> The problem:
Read the records below. Copy each line where the string "finishes" occurs.

- - -

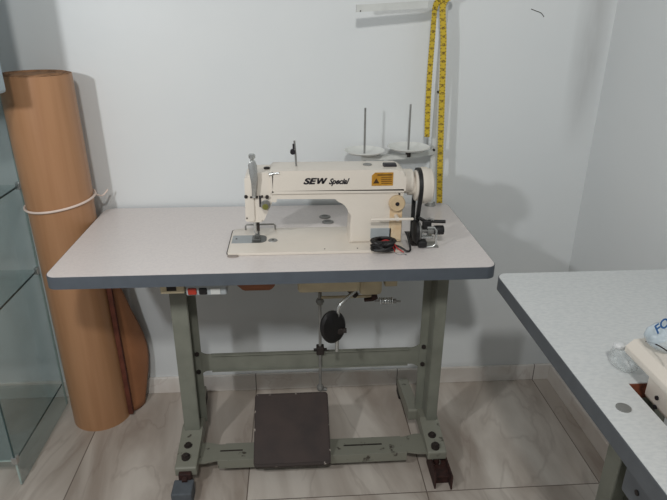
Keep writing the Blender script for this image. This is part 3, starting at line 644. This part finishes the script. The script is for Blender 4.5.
# second machine (only its end is in the picture)
m2 = thing('sewing_machine', 'cream sewing machine bed sitting in the cutout of the second table', 'sewing machine', (.8, -1.35, .75))
part('bed_block', CREAM, m2, P(roundpoly([(.700, .77), (.700, .842), (.90, .842), (.90, .77)], .004), -1.59, -1.118, 'y', bev=.003), smooth=True)
part('bed_plate', CREAM, m2, P(roundpoly([(.672, .838), (.672, .852), (.686, .866), (.92, .886), (.92, .845)], [.003, .004, .006, .01, .004]), -1.595, -1.072, 'y', bev=.004), smooth=True)
part('head', CREAM, m2, B((.76, -1.58, .87), (.90, -1.40, 1.13), bev=.02), B((.77, -1.5, 1.02), (.89, -1.12, 1.12), bev=.025), smooth=True)
for a, b in ((657, 398), (655, 407)):
    p = at(a, b, x=.699); part('screw', INK, m2, Cy((.701, p.y, p.z), (.697, p.y, p.z), .0042, seg=14))
part('support_foot', DARK, m2, B((.71, -1.55, .752), (.89, -1.2, .772)))
part('groove', DARK, m2, T(smoothpath([at(646, 341.5, y=-1.09), at(654, 343.5, y=-1.12), at(661, 347, y=-1.15), at(667, 351, y=-1.17), at(674, 357, y=-1.20)]), .0012, 6))
# plastic bag
bg = thing('plastic_bag', 'clear crumpled plastic bag with blue print lying over the second machine', 'plastic bag', (.74, -1.06, H))
def crumple(bm, cx, cy, cz, rx, ry, rz, sd_, amp=.22):
    rnd = random.Random(sd_); r = bmesh.ops.create_icosphere(bm, subdivisions=4, radius=1.)
    ks = [(Vector((rnd.uniform(-1, 1), rnd.uniform(-1, 1), rnd.uniform(-1, 1))).normalized(), rnd.uniform(3, 9), rnd.uniform(0, 6)) for _ in range(9)]
    for v in r['verts']:
        n_ = v.co.normalized(); s = 1+amp*sum(abs(math.sin(n_.dot(k)*f+p))-.6 for k, f, p in ks)/4
        v.co = Vector((cx+n_.x*rx*s, cy+n_.y*ry*s, max(cz+n_.z*rz*s, H+.0015)))
part('bag_film', BAG, bg, (crumple, (.690, -1.050, .808, .022, .035, .020, 3), {}), smooth=True)
part('bag_corner', mat('milky_film', (214, 216, 216), .4, var=.05), bg, (crumple, (.676, -1.050, .838, .013, .010, .008, 5), {}), smooth=True)
fc = at(671, 337, y=-1.11)
pf = part('printed_film', FILM, bg, (crumple, (fc.x, fc.y, fc.z, .045, .036, .026, 11, .12), {}), smooth=True)
lp = at(656, 336, y=-1.135)
rt = Matrix(((RX.x, UP.x, BK.x), (RX.y, UP.y, BK.y), (RX.z, UP.z, BK.z)))
rt = rt @ Matrix.Rotation(math.radians(38), 3, 'Z')
bag_rot = Matrix.Rotation(math.radians(-18), 3, 'Z') @ Matrix.Rotation(math.radians(52), 3, 'X') @ Matrix.Rotation(math.radians(34), 3, 'Z')
text('print', 'FOR', BLUE, pf, at(657.5, 334, y=-1.150), .020, rt, .25, .0004, .042)

# ------------------------------------------------------------------ light
def area(name, loc, tgt, size, power, col):
    ld = bpy.data.lights.new(name, 'AREA'); ld.shape = 'DISK'; ld.size = size; ld.energy = power; ld.color = col
    o = bpy.data.objects.new(name, ld); C.objects.link(o); o.location = loc
    o.rotation_euler = (Vector(tgt)-Vector(loc)).to_track_quat('-Z', 'Y').to_euler()
area('ceiling_lamp', (-.05, -2.75, 2.75), (0, 0, .8), .2, 54, (1, .985, .955))
area('side_lamp', (-.89, -1.55, 1.56), (.7, 0, .9), .09, 18, (.98, .99, 1))
w = bpy.data.worlds.new('room_light'); bpy.context.scene.world = w; w.use_nodes = True
bgd = w.node_tree.nodes['Background']; bgd.inputs[0].default_value = (.95, .985, 1, 1); bgd.inputs[1].default_value = .46

cam = bpy.data.cameras.new('camera'); cam.sensor_width = 36; cam.lens = FPX*36/667; cam.clip_start = .02
co = bpy.data.objects.new('camera', cam); C.objects.link(co)
m4 = Matrix(((RX.x, UP.x, BK.x, CAM.x), (RX.y, UP.y, BK.y, CAM.y), (RX.z, UP.z, BK.z, CAM.z), (0, 0, 0, 1)))
co.matrix_world = m4
s = bpy.context.scene; s.camera = co
s.view_settings.view_transform = 'Standard'; s.view_settings.look = 'None'; s.view_settings.gamma = 1; s.view_settings.use_curve_mapping = False
s.view_settings.exposure = -1.03
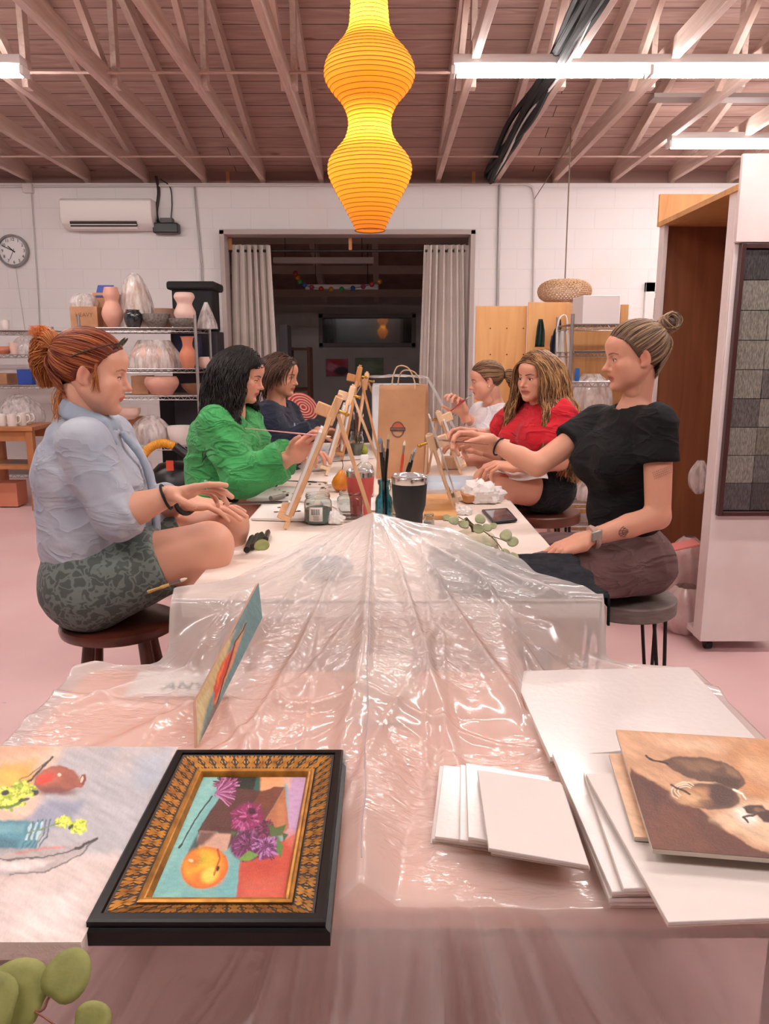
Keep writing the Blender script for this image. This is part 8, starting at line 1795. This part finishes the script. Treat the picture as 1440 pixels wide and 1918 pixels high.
for k,(px0,px1,py,d) in enumerate(((512,700,488,10.2),(572,708,538,11.6))):
    a=P(px0,py,d); b_=P(px1,py,d); t=thing('unlit_light','unlit strip light hanging in the far room, %s'%('nearer one','farther one'),'ceiling light',tuple((a+b_)/2)) if 0 else thing('unlit_light','unlit strip light hanging in the far room, %s'%(('nearer one','farther one')[k]),'ceiling light',tuple((a+b_)/2)); mb=MB(); mb.box(((a[0]+b_[0])/2,d,a[2]),(b_[0]-a[0],.12,.07)); obj('housing',mb,M['white_paint'],t,bevel=.005)
    for xx in(a[0]+.15,b_[0]-.15): mb=MB(); mb.cyl((xx,d,a[2]+.03),(xx,d,farz(d)),.005,n=6); obj('hanger',mb,M['dark_steel'],t)
t=thing('bead_garland','string of coloured paper beads sagging across the far room','garland',tuple(P(640,540,11))); pts=curve([P(553,512,10.8),P(570,534,11),P(620,542,11),P(680,537,11),P(725,522,11)],13); mb=MB(); mb.tube(pts,.004,5); obj('string',mb,M['dark_steel'],t)
bc=[mat('bead%d'%i,c_,.5) for i,c_ in enumerate(('#c0392b','#d98e2b','#3f8f4f','#4060a8','#b04a6a'))]
for k in range(12): mb=MB(); mb.ell(pts[k],.035); obj('bead',mb,bc[k%5],t)
# red spiral cushion, grey cabinet
t=thing('red_cushion','round red cushion with concentric rings beside the navy sweatshirt','cushion',tuple(P(572,765,6.6)*A(1,1,0))); c=P(566,762,6.6); Rr=np.stack([nrm(A(.75,.2,-.6)),nrm(A(.5,.2,.75)),nrm(A(0,-1,.2))],1)
q,_=np.linalg.qr(np.stack([A(.8,.25,-.5),A(0,1,0),A(.4,.3,.8)],1)); 
u_=nrm(A(.78,.3,-.55)); v_=nrm(np.cross(A(.1,-.95,.1),u_)); w2=np.cross(u_,v_)
mb=MB(); mb.ell(c,(.15,.11,.04),24,12,np.stack([u_,v_,w2],1)); obj('pad',mb,mat('cushion_red','#b5433a',.8),t,angle=180)
for k in range(5): mb=MB(); s_=(.12,.096,.072,.048,.024)[k]; mb.tube([c+u_*s_*1.15*math.cos(a)+v_*s_*.8*math.sin(a)+w2*(math.sqrt(max(0,1-(s_/.15)**2*1.1))*.04+.001)*sg for sg in[(-1 if w2[1]>0 else 1)] for a in np.linspace(0,2*np.pi,33)],.006,6,cap=False); obj('ring',mb,mat('cushion_pale','#e0a79a',.8),t)
mb=MB(); cq=P(566,800,6.6); mb.lathe([(.02,0),(.02,c[2]-.14),(.16,c[2]-.14),(.16,c[2]-.17),(.03,c[2]-.2),(.2,.02),(.2,0)],(c[0],6.6,0),20); single('stool',mb,M['black_iron'],'black stool carrying the red cushion','stool',(c[0],6.6,0))
a=P(522,608,9.6); b_=P(540,700,9.6); mb=MB(); mb.box(((a[0]+b_[0])/2,9.8,a[2]/2),(b_[0]-a[0],.4,a[2])); single('grey_cabinet',mb,mat('grey_cab','#5a585e',.6),'narrow grey cabinet behind the left curtain','cabinet',((a[0]+b_[0])/2,9.8,0),bevel=.005)
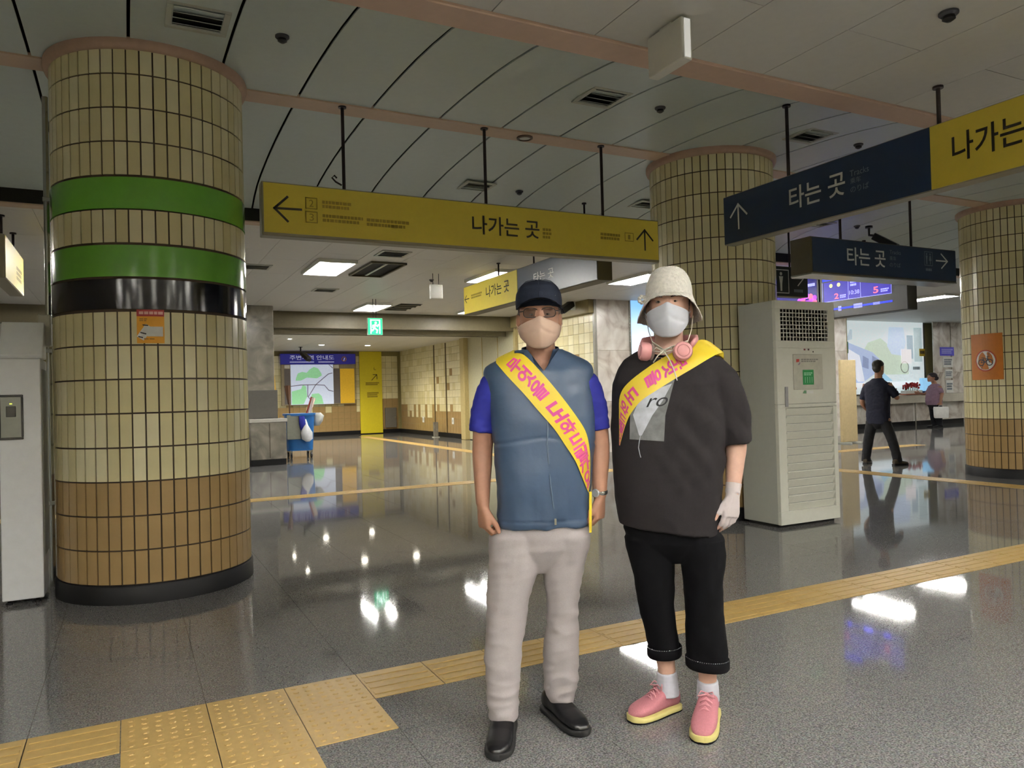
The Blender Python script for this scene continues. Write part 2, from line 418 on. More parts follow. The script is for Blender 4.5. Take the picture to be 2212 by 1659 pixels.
structure(MB().box(8.84, 8.905, 13.40, 13.47, 0, 3.28).build('trim_12', mat('grey_edge', '#8f8c80', .35, metal=.3), bev=.004))
# block between side wall and ticket office, faced with marble slabs
wall_marble = structure(MB().box(8.9, 16.7, 13.45, 13.7, 0, 3.3).build('wall_marble', M_['pgrout']))
mslab = MB().box(-.425, .425, -.03, 0, -.545, .545).mesh('marble_slab', bev=.002); mslab.materials.append(M_['marble'])
for i in range(9):
    if i == 1: continue
    for j in range(3): ob('marble_slab', mslab, None, wall_marble, (9.33+.855*i+(.04 if i else 0), 13.45, .545+1.095*j))
structure(MB().box(16.6, 16.7, 13.7, 15.4, 0, 3.3).build('wall_return', M_['marble']))
wall_office = structure(MB().box(16.7, 30, 15.75, 15.95, 0, 3.3).build('wall_office', M_['pgrout']))
osl = MB().box(-.44, .44, -.03, 0, -.82, .82).mesh('marble_slab', bev=.002); osl.materials.append(M_['marble'])
for x in (17.2, 18.1, 23.62, 24.55, 27.3, 28.2, 29.1):
    for j in range(2): ob('marble_slab', osl, None, wall_office, (x, 15.45, .82+1.645*j))
structure(MB().box(17, 30, 15.3, 15.6, 3.28, 3.38).build('trim_11', mat('taupe_fascia', '#7d7466', .5)))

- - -

> Response to this exercise:
Keep writing the Blender script for this image. This is part 3, starting at line 644. This part finishes the script. The script is for Blender 4.5.
Keep writing the Blender script for this image. This is part 8, starting at line 1795. This part finishes the script. Treat the picture as 1440 pixels wide and 1918 pixels high.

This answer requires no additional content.